Where Is The Thing That Terrifies Me?

I’m looking forward to the thing that terrifies me. I’m looking forward to the thing that will rot our children’s brains. I’m looking forward to the moment when I can look my son dead in the eye and tell him he should spend less of his time messing around with that ‘trash’ in there and more time playing normal, old video games. Only then will I know that the medium is transforming itself into something important.

But where is that thing? What is that thing?

We’re at that cusp in entertainment history. Video games aren’t scary anymore. Now when I look at the ‘video games ate my hamster’ headlines in newspapers and mainstream media, I see a moral panic swinging blind haymakers at a target that’s long since slipped the jab. No-one, save a few nutcases, is afraid of video games anymore. Video games are understood.

I used to get angry when video games were attacked in the press, I’d bash my keyboard, fingertips like sledgehammers. As someone engaged in that world, I would get defensive. Now I actually laugh. I laugh because I know the audience this tripe targets is no longer invested in that sense of fear. Let’s assess our culture honestly: video games are as safe as jazz. As safe as Rock & Roll. Remember when Tipper Gore campaigned with wide-eyed terror against the ills of Hip Hop? Nelly is now the brand advocate for Cheerios. A breakfast cereal aimed at children.

Oh! Must be the honey!

Video Games are close behind. Their run as Moral Panic media darlings is all but done. At the very least it’s in its death throes. Sure, stories are still being written about Grand Theft Auto V and Call of Duty and how the children are doomed, but the response is telling: gamers don’t get angry, we just laugh. And more than ever once ignorant baby boomers simply roll their eyes with disdain.

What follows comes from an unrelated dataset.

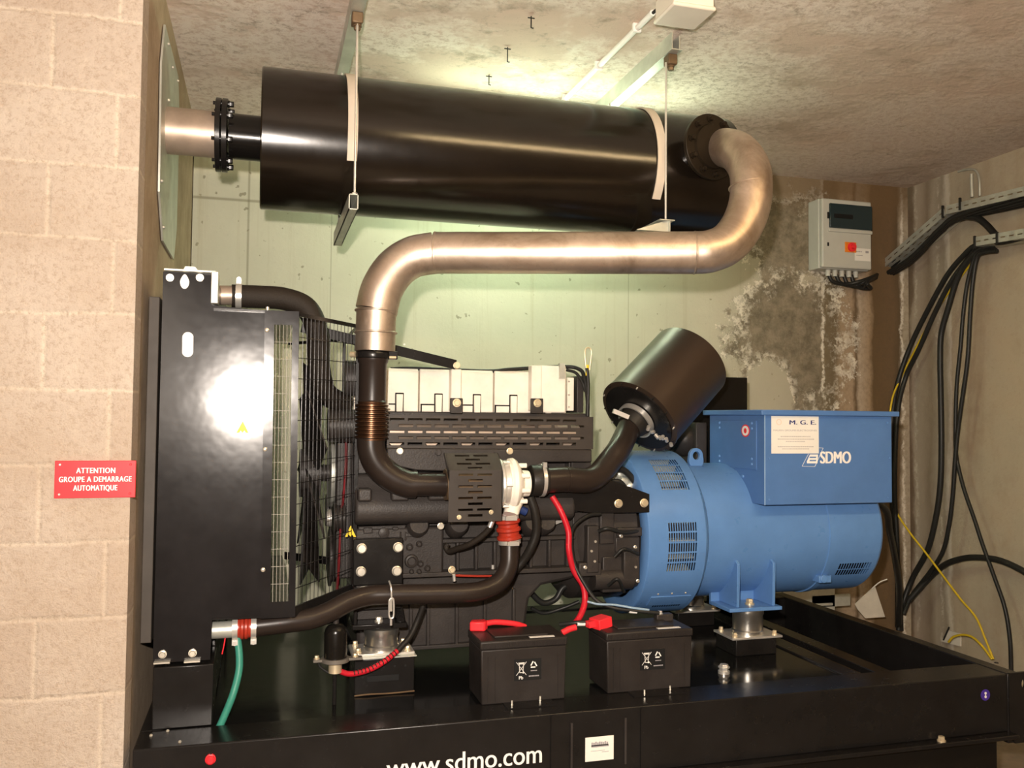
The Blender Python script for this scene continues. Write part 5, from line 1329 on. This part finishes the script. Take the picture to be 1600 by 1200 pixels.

It’s gotten to the stage where I’m beginning to ask myself: have video games become too safe? I’m 32 years old now. I’m a father. Where is the thing I’m supposed to be scared of? Where are the headlines I’ll self righteously frown at over my morning porridge?

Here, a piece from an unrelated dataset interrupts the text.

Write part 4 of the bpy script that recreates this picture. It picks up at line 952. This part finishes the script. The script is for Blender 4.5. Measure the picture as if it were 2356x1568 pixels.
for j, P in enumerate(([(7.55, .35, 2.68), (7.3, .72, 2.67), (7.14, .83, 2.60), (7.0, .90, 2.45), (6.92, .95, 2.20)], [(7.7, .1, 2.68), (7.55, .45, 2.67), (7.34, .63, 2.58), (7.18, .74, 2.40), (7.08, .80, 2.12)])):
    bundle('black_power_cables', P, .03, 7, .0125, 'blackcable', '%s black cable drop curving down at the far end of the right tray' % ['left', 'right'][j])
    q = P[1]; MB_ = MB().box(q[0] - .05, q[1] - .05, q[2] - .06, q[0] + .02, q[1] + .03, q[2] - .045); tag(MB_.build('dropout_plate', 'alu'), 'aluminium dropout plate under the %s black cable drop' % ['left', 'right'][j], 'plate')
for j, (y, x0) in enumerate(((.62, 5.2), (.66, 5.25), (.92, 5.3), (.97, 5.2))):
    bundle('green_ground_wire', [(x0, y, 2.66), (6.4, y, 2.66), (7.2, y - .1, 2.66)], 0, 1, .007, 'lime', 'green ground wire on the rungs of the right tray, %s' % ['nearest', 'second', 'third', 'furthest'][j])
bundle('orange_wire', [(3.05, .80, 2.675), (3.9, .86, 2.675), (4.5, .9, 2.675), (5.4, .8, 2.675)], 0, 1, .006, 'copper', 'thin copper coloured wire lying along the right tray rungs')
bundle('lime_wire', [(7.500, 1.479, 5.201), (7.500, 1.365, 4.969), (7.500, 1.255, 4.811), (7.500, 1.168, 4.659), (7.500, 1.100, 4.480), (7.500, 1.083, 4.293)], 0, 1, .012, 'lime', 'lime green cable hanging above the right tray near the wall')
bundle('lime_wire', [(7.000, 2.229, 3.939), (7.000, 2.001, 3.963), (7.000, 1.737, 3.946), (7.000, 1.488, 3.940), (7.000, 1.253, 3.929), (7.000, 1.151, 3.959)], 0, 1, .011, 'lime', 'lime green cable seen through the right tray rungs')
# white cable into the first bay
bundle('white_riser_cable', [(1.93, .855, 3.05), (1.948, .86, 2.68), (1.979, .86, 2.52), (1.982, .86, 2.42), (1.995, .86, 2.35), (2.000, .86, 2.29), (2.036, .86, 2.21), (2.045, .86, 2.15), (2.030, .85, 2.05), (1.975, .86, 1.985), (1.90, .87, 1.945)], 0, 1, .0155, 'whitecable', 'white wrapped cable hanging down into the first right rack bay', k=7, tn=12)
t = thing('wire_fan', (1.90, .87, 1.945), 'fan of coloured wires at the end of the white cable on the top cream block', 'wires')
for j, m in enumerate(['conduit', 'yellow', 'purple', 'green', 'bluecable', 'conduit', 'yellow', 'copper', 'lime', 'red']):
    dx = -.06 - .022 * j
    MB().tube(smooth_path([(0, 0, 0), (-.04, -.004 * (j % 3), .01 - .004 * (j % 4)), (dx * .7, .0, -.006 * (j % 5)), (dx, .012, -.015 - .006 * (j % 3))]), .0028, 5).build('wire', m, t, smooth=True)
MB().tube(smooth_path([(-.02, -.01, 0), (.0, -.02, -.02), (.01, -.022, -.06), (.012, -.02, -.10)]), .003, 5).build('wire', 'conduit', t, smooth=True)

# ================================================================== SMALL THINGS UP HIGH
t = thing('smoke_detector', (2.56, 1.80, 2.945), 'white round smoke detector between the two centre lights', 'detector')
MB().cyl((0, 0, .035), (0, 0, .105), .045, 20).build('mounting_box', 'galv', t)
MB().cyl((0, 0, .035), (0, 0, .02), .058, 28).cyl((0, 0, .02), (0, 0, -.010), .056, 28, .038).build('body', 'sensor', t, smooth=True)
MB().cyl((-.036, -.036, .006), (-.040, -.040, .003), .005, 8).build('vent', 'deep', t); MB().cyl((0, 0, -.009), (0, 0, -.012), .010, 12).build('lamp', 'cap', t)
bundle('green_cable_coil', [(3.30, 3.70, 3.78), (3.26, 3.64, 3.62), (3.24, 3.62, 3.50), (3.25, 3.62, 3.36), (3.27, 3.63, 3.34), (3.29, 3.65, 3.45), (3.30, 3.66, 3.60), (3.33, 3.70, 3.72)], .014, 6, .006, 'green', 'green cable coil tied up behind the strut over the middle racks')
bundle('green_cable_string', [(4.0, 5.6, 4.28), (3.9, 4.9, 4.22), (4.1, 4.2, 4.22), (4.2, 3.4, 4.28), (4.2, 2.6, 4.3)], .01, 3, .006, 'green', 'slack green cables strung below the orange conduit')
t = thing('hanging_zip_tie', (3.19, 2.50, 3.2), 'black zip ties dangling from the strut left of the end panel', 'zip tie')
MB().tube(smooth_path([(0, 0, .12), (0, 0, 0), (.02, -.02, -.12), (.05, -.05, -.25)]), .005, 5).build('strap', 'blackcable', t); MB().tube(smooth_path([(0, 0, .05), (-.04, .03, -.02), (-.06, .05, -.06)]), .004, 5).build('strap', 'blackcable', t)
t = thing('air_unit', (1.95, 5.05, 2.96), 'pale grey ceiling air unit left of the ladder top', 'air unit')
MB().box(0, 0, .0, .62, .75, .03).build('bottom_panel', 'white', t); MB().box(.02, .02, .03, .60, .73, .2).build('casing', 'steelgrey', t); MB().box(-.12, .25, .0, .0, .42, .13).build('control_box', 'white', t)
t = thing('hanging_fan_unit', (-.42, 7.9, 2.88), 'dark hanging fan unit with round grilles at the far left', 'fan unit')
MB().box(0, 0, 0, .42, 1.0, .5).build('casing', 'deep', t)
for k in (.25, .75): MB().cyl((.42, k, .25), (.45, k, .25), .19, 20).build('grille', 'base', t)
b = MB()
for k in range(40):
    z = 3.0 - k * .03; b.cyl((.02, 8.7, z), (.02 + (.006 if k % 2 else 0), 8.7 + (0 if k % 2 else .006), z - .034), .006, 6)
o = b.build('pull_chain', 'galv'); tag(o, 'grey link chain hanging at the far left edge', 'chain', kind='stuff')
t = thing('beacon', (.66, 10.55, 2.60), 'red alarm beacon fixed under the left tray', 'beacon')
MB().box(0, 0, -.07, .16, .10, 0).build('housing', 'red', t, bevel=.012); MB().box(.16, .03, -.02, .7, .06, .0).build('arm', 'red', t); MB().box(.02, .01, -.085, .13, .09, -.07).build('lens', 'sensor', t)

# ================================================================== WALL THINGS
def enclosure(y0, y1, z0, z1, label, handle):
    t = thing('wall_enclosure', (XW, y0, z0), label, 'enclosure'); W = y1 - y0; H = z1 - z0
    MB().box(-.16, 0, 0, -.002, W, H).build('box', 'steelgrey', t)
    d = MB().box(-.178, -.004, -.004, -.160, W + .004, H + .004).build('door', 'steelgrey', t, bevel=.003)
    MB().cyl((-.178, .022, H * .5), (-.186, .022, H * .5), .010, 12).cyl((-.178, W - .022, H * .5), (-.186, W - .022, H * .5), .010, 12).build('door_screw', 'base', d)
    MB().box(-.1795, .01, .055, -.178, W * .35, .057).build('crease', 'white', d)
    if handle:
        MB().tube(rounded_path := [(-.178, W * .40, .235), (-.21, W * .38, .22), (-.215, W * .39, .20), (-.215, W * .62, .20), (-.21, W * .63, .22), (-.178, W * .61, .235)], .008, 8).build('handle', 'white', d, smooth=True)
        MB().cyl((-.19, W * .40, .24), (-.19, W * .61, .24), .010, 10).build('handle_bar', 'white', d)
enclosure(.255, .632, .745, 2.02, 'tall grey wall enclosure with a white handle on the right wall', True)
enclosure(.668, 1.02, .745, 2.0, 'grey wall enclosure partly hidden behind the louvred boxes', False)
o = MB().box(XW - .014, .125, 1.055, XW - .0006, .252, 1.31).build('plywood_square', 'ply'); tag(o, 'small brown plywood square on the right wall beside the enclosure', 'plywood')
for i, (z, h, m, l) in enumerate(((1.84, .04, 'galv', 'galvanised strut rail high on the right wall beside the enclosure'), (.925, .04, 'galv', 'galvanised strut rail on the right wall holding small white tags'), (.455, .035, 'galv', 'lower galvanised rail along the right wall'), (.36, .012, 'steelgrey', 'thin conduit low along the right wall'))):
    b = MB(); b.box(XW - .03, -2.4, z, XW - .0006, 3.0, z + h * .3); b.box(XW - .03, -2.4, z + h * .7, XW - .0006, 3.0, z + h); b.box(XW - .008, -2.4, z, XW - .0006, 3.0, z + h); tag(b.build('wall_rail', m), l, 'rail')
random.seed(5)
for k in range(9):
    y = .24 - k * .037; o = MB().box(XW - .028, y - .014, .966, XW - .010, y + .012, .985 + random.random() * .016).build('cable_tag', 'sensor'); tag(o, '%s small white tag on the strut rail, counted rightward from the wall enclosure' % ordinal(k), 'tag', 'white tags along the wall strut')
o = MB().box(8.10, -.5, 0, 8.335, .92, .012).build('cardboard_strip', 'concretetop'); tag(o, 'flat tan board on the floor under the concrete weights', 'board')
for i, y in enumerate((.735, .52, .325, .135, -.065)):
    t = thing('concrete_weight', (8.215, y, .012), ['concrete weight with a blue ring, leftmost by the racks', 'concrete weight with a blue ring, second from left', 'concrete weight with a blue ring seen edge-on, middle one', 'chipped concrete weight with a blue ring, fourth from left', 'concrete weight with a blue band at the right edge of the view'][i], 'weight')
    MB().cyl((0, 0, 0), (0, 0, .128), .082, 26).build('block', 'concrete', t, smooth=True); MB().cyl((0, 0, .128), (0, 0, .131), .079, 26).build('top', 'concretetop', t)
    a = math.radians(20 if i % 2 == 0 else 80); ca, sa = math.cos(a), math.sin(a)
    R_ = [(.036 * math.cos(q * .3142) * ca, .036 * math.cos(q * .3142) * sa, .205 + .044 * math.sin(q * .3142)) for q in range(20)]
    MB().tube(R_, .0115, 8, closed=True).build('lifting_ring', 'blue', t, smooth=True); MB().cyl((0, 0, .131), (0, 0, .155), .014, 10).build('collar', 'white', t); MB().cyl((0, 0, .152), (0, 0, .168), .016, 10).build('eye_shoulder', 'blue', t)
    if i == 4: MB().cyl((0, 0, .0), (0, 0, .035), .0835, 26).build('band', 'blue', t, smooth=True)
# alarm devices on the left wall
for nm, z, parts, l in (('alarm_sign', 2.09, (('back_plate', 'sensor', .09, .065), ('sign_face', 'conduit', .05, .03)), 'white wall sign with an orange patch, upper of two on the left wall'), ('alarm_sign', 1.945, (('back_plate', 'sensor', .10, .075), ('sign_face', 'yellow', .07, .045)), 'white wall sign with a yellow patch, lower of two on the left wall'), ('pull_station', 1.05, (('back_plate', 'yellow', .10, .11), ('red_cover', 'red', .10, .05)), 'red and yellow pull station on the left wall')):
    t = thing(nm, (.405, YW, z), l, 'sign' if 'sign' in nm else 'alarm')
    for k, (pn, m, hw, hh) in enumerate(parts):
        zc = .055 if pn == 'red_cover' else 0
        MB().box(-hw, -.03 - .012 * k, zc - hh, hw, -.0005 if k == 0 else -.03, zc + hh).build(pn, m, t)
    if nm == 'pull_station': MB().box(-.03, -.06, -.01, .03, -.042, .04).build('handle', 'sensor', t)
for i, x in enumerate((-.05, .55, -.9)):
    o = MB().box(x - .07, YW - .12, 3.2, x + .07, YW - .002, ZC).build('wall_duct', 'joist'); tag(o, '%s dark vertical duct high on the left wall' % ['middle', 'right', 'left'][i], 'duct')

I look at the future of video games as brought to me by major publishers and platform holders and feel overwhelmingly comfortable. I think this is worrying, a sign of stagnation. ‘This Grand Theft Auto V video game feels a lot like the last one,’ I say to myself, wearing my comfy slippers. ‘Actually, it’s a lot like the one before the last one.

‘I’m okay with this.’

Then I look ahead. ‘Oh, there’s that Wind Waker remake that’s right up my alley. The game that targets my nostalgia with razor sharp precision. I shall place it high atop a pedestal and worship endlessly.’ Sergeant Pepper for a new generation, remastered, chucked on a brand new format for us old bastards to buy again and again and again.

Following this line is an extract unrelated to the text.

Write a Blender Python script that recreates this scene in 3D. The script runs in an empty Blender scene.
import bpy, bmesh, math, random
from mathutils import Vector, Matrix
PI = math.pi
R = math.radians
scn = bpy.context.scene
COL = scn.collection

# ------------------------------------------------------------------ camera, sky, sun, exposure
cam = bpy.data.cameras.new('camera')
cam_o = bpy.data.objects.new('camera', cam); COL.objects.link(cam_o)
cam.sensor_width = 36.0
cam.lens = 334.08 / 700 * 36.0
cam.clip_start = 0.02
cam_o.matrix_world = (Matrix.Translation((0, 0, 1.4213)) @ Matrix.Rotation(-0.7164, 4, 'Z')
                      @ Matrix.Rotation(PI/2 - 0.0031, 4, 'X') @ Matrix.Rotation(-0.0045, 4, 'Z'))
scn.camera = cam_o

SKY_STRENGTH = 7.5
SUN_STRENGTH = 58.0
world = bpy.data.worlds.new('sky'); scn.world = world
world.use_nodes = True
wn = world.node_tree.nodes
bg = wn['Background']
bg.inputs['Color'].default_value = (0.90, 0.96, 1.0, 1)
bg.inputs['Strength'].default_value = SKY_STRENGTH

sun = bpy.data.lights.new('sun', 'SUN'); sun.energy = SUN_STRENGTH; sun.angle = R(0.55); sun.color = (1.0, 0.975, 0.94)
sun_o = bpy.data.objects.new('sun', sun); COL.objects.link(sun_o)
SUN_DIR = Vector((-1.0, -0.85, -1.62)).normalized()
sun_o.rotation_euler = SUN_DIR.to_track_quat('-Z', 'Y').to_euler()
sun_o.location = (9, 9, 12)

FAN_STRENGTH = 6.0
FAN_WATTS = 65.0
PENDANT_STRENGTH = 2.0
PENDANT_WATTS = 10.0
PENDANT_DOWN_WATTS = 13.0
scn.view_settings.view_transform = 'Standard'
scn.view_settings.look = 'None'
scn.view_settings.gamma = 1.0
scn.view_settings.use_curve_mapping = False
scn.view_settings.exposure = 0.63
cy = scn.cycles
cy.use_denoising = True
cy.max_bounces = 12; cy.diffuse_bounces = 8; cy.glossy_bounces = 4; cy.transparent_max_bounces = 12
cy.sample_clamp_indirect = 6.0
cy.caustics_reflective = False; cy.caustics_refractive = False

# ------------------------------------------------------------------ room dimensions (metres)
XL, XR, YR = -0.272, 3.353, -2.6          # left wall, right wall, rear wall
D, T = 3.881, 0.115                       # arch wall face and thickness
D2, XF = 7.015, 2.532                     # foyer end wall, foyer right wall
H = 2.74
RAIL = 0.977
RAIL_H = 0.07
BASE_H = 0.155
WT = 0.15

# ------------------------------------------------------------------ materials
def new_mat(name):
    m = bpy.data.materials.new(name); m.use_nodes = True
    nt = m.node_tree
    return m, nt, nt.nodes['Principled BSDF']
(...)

Then there’s the consoles. I haven’t even gotten started on the consoles.

There’s a worrying sense of familiarity about the new consoles. The first PlayStation and the N64 moved towards 3D visuals, the next generation refined that and flirted with online functionality. The current generation stuck that concept into the fifth gear and realised that once elusive concept of the all in one media center.

What do the new ones do? What defines them? These devices feel like technology for technology’s sake. I can’t for the life of me figure out what it is they’re supposed to do.



Where is the thing that terrifies me?

What is the thing that terrifies me?

Tablets? Mobile devices? Maybe. As a card carrying ‘gamer’ in the stupidest sense of the word, I am a little afraid of what these scarily powerful bastards will do to the humble video game as I now enjoy it. Will they tear down the structures I have become used to, will the video game as ‘grand narrative experience’ be swept away and replaced with a series of increasingly angry birds?

Nah, that doesn’t quite feel subversive enough.

Maybe the thing that terrifies me is a simple idea. The idea that video games as a cohesive, rigid object is a blip on a slowly disappearing horizon. It’s a subversive idea embraced by the young with games like Minecraft, and an idea I frown upon with furrowed, concerned eyebrows.

Maybe that’s it: the idea that the authored video game experience is no longer an inflexible totem of cultural reflection. Maybe that’s the thing that scares me. The idea that I can contribute to the thing I am engaged with, the idea that creativity has become a two way street. The idea that the thing I’m playing might change in a year, or evolve to the point where I can’t recognise it anymore. Gosh durn kids, don’t they have any respect for art?

What a stupid thing to be afraid of. What a relief to possibly be afraid of something. Maybe video games can still be dangerous after all.